やくざから母親の借金を返せと迫られる…
【大谷さん】それで、生活保護受けてたので、月末ぐらいやったかな。「明日か明後日に保護費入るから、とりあえずそれで返しに来るからきょうは帰してくれ」と泣きついて。なんか〔おっちゃんが〕電話とかしてるんですよ、どっか連れていくみたいな。「いやいや、ちょっと」ってなって。それで「返しに来るから、とりあえずきょうは帰してください」って〔私は〕言って、帰してもらって。
すぐ里来て、すぐデメちゃん(こどもの里代表の荘保さん)に言うて、デメちゃんが次の日、保護費入りました。一応、入って持っていったんです。で、デメちゃんが「ついていったる」って言って、ついてきてくれて、向こうも手のひら返して、向こう。弁護士さんの話とか、「借用書どこにあんの?」とか、〔デメちゃんが〕いろいろ言うてくれて。
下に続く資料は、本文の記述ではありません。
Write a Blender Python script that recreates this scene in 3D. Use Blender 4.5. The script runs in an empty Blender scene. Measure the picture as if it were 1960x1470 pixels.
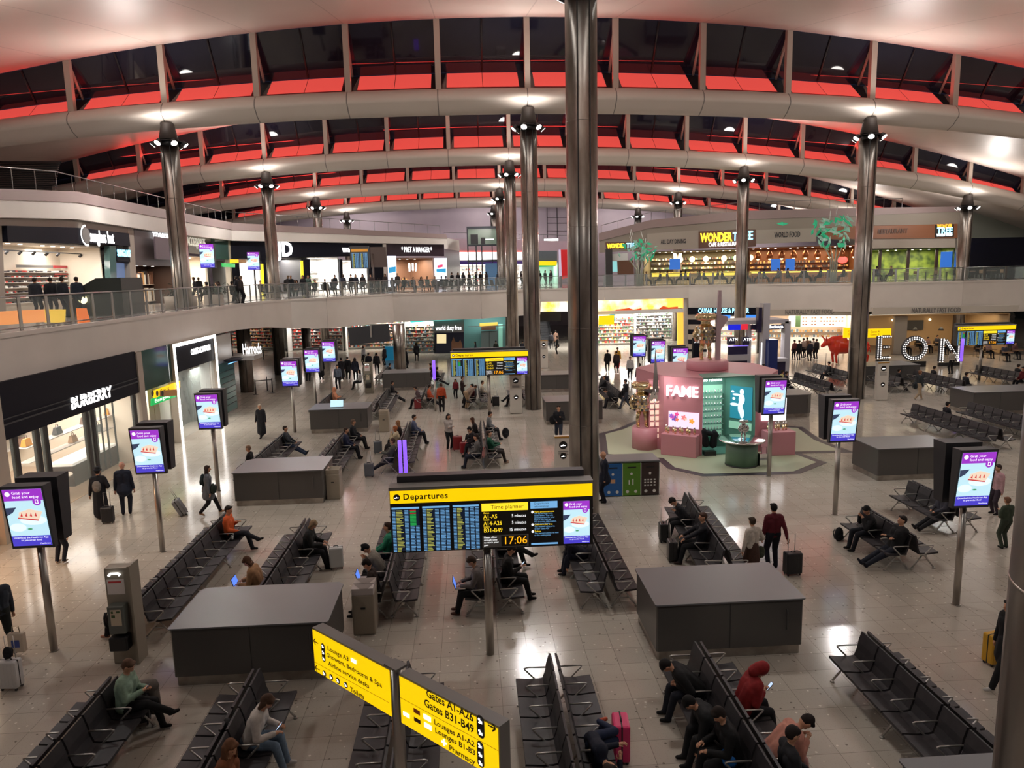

やりとりをデメがしてくれて、「利子どうなってんの?」と、「とりあえず、まずそれ見せて」。
ほんなら向こうも、なんか、「すみません」みたいな、「用意しときます」みたいな。〔……〕「とりあえず元本だけ返そうか」みたいな話になって、毎月返しに行って。そのときは必ずデメちゃんに付いてきてもらって、怖いからっていうことをしつつ。しかも、保護費から返して。で、ここ〔=こどもの里〕でご飯作らしてもらったりとか、ここでご飯食べて。
的確なサポートを得ることでヤングケアラーは生き抜いていける
子どもが失踪した親の借金を返すというのもまた、(とりわけ母親が「あんたにだけは全部話してる」ことになっているがゆえに)ケアすることなのだ。不在の母親をケアするという奇妙なケアがここでは成立している。借金の返済もまた、母親へのケアとして想定される範囲を逸脱する社会的なハンディである。この逸脱した部分でのサポートは、子どもだけで対応できるものではない。これをこどもの里の荘保さんが支えることになる。
「デメちゃんが『ついていったる』って言って」と、居場所であるこどもの里から同行支援するアウトリーチのサポートが行われている。「やくざ」への返済に同伴するという過激な同行支援である。居場所とアウトリーチが組み合わさることが、ヤングケアラーに限らず地域での親子支援では鍵になる。「デメがしてくれて」というサポートと、「デメちゃんに付いてきてもらって」というSOSを出す力とが組み合わさって、大谷さんは生き抜いている。荘保さんは、大谷さんが必要としている部分を補い、力を発揮させる。つまり潜在的に力を持っている大谷さんを補強する。ヤングケアラーは的確なサポートを得ることで本来持っている力を発揮する。